Article - Commercial Dispute Resolution

European Enforcement Orders

Prior to 21 October 2005 if a Claimant obtained Judgement in an English Court against a Defendant who had assets in Italy (or any other Member State apart from Denmark) then the Claimant would need to apply to have the English Judgment recognised in the Italian Courts and then enforce Judgment in Italy. A new EU Regulation (EU Regulation Number 805/2004), came into force on 21 October 2005 which enables a party to directly enforce certain Judgments obtained in one member state in another member state.

The Regulations only apply to “uncontested claims”. These situations appear to be where:

  1. The Defendant has admitted the claim or settled the claim (for example, by way of a consent order or tomlin order); or

  2. The Defendant has never objected to the claim; or

  3. The Defendant has never appeared or been represented at Court after initially objecting to the claim.

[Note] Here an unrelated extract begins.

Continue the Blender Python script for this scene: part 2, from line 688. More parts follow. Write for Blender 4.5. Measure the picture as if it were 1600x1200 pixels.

Additionally, the Claim Form (or copy of the letter served with the Claim Form) must include (Article 17) the following:

  1. The procedural requirements for contesting the claim, including the time limit to contest the claim in writing or the time for the court hearing (as applicable), the name and address of the court and whether they are required to be represented by a lawyer.

  2. The consequence of absence of objection or default of appearance, in particular the possibility that a Judgment may be given or enforced against the Debtor and the liability for costs related to the Court proceedings.

The Regulations also do not apply to bankruptcy or insolvency proceedings.

Once you obtain your Judgement you apply to the Court on Form N219 or N219A and make a Without Notice Application. The Court will then issue you with a European Enforcement Order Certificate. It is important to note that the Certificate will only be issued if you have complied with Article 17.

Once the Certificate has been obtained, the Court in the Defendant’s county must be provided with the following documents:

  1. A copy of the Judgment;

  2. A copy of the European Enforcement Order Certificate;

  3. If necessary, a translation of the European Enforcement Order Certificate into the official language of the county in which it is to be enforced.

Finally, a European Enforcement Order can be enforced in the courts of all other member states except for Denmark.